Gina Trapani, the editor of Lifehacker, a Gawker Media blog about efficiency and shortcuts in life, posted a “PR Spammers” wiki listing the domains of about 70 PR agencies and others who contacted her personal email address with unsolicited or unwanted pitches.

We’ve all heard this tune by now and it was dubious the first time it played last fall, when Wired editor-in-chief Chris Anderson got fed up with pitches landing in his in-box and named names. His list was widely circulated and commented upon, and Anderson raised his profile significantly, albeit partly among an audience he was smacking around. [It should also be noted that he was on a book tour at the time. Hmmmm.]

Here’s an email from a PR professional that brought the latest list to my attention on Monday:
Hey: Who’s dumber, us or them? Answer: Them, because we make more money and our profession isn’t dying.

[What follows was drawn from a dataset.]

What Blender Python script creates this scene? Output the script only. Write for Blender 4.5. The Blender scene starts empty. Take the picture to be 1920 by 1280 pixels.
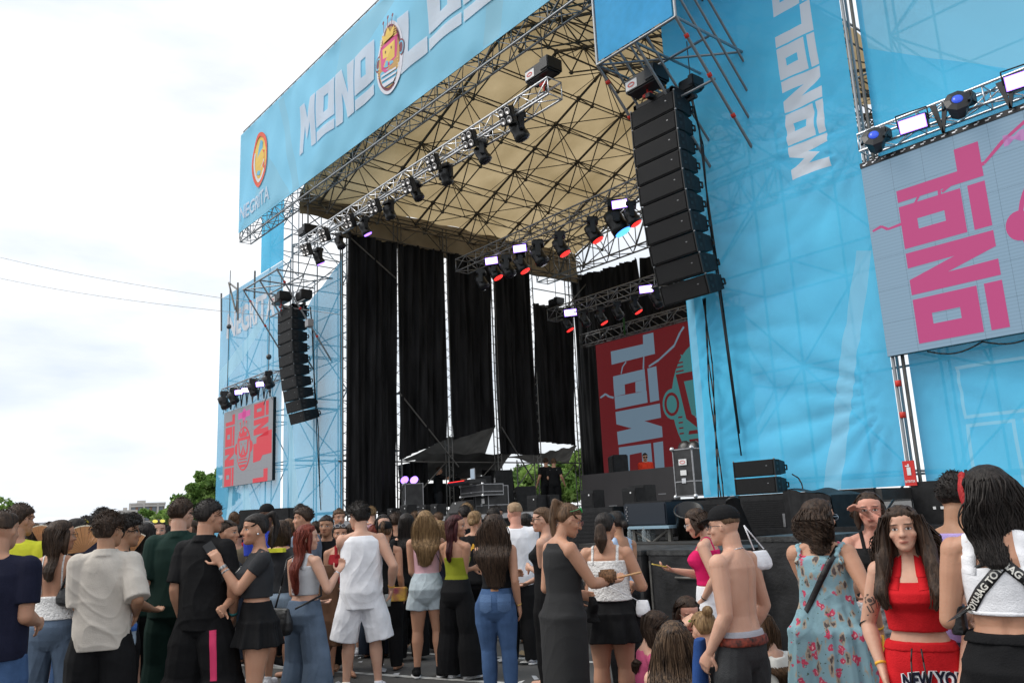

Ok, maybe that’s not the predominant sentiment I’ve detected about PR blacklists, but a few people have brought up the fact that journalists are often cranky with PR pros because of payday envy. I’d like to think there’s more to it than that, and most admit that there is. Both sides of the editorial conversation would be well suited to shape up.

First off, PR pitches aren’t spam. Occasionally misguided or off-topic, sure. I don’t enjoy reading pitches about payroll processing technology, but I don’t consider it spam if someone is just trying to get a story in print and got my name off a list of reporters. Nigerian lottery claims these pitches are not.

I asked a few firms on Trapani’s list for a reaction and a pointed response came from Richard Laermer, CEO of RLM PR who, appropriately, is co-founder of the Bad Pitch Blog.

Laermer [who just penned a book on trendspotting] finds it amusing that Lifehacker covered RLM clients in the past and that Trapani had given her email address to the firm. “So for her to put our agency on there is beyond hypocritical,” he said, adding, “Blacklists are stupid because they don’t take the on problem head-on.”

Key to Trapani’s complaints was that pitches were being sent to her personal email account, which was listed in the Cision database. As Laermer point out, a quick call or email to Cision could’ve straightened things out, as opposed to the creation of a wiki.

Todd Defren of Shift Communications (which was on Trapani’s list) had this to say on his blog in an open letter to Trapani:
“…for every 999 compliments we get from media and bloggers, it’s a shame that it’s the one crap pitch that gets publicly outed. But that’s a risk built-in to my profession. I suppose that a risk built-in to your own profession is that you have to weed through 999 crap pitches to unearth that one stellar nugget. We each have a job to do, and our own crap to shovel through, eh?”

Trapani posted an update to her spam wiki, saying she’s happy to have provoked a “conversation” and noting that she contacted Cision and they quickly removed her personal email address. She wrote:
“Some bloggers have asked me to respond to their accusations/observations/questions in the comments of each post. If I had the time, I would be happy to do this, but in all honesty, I barely have time to keep up with the comments on my own blog. I know the ‘too busy’ excuse smacks of self-importance, but this is what this whole issue is about: choosing what you spend your time on. I choose not to spend it weeding my inbox every day. Thanks to everyone who has written about this issue. I look forward to the conversation effecting change.”


Laermer suspects Trapani is gunning for a promotion and sees the “PR spammers” wiki as a good way to make some noise: “Trying to get her name out there, maybe get a better job,” he suggested.